From Tardis Wiki, the free Doctor Who reference

Lady Jennifer Buckingham was a nurse and ambulance driver who served in the Women's Volunteer Reserve during World War I.

Biography[[edit] | [edit source]]

While on her way to Ypres in 1917, Lady Jennifer was abducted by the War Lords and hypnotised into participating in their simulated version of the war. She and Lieutenant Jeremy Carstairs overcame their conditioning thanks to the Second Doctor and they helped him organised the resistance against the War Lords. Like all the surviving victims of the War Lords, she was returned to her proper time and place on Earth by the Time Lords. (TV: The War Games)

The Second Doctor met Lady Jennifer and Lieutenant Carstairs again in 1915, wanting to confirm that they had been returned to Earth safely, quickly ascertaining that they had no memory of having met him. The three of them helped Winston Churchill escape from the Players who had captured them, with the Doctor staying behind to keep the Players at gunpoint while the other three escaped in a plane that would have taken Churchill to Germany, the Doctor advising Carstairs and Lady Jennifer to recognise that they were made for each other.

Over the next two decades, Lady Jennifer and Carstairs were eventually married, with Jennifer dropping her title (although she jokingly commented that she was waiting to use it again when Jeremy got his knighthood).

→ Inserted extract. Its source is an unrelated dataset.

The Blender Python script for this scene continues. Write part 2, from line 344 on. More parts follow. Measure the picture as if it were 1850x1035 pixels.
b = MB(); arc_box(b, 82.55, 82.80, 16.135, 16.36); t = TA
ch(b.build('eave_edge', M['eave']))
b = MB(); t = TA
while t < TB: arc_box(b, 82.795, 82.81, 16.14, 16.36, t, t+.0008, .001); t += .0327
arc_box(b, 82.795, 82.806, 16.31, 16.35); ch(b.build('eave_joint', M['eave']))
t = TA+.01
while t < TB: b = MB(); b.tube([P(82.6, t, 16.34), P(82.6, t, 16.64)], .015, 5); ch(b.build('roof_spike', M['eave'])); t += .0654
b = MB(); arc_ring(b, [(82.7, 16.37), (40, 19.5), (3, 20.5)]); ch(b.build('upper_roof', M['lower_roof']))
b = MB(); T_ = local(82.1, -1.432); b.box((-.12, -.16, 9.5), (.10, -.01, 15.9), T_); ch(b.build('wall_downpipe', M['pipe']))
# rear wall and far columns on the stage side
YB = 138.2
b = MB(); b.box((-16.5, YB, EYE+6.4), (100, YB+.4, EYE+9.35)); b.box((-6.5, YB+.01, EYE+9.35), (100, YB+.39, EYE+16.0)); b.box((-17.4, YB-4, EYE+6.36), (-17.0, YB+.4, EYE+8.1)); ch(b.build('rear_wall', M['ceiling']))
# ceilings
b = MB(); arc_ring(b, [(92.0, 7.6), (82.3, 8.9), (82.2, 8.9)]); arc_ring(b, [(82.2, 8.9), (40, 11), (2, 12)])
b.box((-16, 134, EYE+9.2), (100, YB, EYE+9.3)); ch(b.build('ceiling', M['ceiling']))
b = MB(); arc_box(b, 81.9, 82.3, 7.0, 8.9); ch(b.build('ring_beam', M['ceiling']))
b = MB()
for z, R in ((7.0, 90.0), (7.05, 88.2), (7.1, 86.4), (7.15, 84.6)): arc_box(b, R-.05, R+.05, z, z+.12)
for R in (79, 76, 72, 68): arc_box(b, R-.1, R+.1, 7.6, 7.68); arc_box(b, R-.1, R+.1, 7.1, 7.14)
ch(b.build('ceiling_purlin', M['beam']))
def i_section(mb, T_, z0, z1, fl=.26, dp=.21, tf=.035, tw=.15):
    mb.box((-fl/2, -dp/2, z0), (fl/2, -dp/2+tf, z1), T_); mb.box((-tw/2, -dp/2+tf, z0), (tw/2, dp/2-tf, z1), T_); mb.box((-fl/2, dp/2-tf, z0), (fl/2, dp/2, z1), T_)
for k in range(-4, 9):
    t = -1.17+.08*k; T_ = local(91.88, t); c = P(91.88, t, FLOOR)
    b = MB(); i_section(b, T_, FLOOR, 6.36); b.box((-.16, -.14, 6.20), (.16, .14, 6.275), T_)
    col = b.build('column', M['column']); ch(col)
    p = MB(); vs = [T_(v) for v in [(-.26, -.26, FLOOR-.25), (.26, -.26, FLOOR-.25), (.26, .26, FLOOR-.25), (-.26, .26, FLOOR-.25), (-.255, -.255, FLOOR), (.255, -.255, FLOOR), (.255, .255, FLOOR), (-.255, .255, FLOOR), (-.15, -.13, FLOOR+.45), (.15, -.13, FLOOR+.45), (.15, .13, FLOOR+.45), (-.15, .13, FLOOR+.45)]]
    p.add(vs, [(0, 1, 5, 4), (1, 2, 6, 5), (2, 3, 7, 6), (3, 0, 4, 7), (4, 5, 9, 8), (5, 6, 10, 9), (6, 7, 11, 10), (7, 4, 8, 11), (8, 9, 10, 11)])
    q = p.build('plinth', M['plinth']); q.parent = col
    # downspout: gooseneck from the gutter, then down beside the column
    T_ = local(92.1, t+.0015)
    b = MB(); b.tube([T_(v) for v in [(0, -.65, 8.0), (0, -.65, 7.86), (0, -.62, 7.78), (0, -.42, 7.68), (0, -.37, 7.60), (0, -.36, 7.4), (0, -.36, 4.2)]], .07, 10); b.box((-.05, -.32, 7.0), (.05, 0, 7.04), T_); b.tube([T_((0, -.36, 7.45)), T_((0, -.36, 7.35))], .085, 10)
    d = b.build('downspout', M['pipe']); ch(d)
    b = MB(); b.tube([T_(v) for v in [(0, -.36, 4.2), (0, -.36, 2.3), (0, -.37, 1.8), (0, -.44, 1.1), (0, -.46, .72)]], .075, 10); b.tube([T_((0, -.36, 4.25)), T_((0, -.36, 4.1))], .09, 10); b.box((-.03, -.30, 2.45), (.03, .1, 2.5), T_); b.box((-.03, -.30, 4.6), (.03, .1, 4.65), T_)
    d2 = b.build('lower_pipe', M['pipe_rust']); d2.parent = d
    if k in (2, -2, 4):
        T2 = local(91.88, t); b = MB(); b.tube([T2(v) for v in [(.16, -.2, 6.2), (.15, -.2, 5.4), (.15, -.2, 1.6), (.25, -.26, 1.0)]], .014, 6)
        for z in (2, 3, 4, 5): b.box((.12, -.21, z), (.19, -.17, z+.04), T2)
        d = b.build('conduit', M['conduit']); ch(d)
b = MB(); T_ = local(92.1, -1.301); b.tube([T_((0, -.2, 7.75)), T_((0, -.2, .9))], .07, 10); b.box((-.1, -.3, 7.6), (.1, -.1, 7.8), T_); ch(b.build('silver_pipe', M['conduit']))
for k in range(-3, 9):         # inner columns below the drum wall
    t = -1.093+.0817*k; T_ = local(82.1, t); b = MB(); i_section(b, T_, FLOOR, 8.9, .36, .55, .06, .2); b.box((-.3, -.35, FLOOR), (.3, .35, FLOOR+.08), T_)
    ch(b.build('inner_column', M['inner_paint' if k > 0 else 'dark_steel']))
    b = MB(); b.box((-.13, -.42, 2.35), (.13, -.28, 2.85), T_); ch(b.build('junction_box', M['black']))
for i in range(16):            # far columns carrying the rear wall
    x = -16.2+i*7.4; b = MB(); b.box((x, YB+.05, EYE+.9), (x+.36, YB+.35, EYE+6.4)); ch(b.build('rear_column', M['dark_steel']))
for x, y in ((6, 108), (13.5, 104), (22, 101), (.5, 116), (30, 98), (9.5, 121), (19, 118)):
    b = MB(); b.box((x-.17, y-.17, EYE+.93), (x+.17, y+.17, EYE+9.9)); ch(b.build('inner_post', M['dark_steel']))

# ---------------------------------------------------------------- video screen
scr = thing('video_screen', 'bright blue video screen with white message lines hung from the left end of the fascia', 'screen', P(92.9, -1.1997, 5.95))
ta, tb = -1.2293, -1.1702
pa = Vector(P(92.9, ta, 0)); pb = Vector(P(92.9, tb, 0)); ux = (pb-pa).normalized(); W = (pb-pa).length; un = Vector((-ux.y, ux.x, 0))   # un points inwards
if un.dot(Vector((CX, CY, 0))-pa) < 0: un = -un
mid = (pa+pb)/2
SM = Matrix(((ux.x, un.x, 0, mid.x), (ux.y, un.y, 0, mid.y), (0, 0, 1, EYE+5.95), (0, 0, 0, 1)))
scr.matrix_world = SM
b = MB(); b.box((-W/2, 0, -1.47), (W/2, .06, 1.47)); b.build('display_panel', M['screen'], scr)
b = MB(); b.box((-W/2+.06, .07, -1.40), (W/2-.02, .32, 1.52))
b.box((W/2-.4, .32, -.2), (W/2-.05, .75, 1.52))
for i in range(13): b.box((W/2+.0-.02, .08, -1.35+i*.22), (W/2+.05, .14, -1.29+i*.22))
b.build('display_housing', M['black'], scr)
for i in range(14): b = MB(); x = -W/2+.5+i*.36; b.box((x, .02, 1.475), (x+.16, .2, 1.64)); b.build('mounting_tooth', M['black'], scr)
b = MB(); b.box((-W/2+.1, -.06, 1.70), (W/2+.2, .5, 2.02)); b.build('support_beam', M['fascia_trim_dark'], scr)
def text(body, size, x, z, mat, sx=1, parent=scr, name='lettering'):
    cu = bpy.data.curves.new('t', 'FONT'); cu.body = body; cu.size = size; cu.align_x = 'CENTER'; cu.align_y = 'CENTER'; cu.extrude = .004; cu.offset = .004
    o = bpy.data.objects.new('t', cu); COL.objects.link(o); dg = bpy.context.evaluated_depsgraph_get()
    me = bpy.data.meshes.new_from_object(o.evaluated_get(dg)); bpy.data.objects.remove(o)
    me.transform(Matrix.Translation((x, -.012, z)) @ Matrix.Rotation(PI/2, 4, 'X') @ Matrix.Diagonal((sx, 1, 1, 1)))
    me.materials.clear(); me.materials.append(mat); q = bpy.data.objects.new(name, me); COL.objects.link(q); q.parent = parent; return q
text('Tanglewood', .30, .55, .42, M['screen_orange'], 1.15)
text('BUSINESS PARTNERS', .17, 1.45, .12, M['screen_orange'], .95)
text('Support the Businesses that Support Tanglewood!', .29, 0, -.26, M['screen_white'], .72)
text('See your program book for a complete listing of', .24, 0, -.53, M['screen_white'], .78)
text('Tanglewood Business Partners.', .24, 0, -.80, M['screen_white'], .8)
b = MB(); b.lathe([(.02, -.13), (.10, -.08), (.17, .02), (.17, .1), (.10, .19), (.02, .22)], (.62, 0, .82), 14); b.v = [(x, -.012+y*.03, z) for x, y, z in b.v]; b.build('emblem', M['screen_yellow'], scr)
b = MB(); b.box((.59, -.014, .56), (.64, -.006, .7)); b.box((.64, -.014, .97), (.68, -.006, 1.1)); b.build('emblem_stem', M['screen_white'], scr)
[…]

She later met the Sixth Doctor when he collaborated with Churchill and Carstairs to thwart a Nazi coup of Britain, although he posed as a different man to avoid awkward questions. (PROSE: Players)

Behind the scenes[[edit] | [edit source]]

  • Sherwin's portrayal of Lady Jennifer and her interactions with Fraser Hines's Jamie McCrimmon were an inspiration for the series Outlander,[1] which centres around a World War II nurse transported back in time to the Scottish Highlands, where she falls in love with Jamie Fraser. Before being transported back in time, the character was married to a former officer, much like Lady Jennifer's relationship with Lieutenant Carstairs.
  • The character also appears in Kim Newman's non-Doctor Who universe novel The Bloody Red Baron, which features the appearances of many characters from various novels, films, and TV series.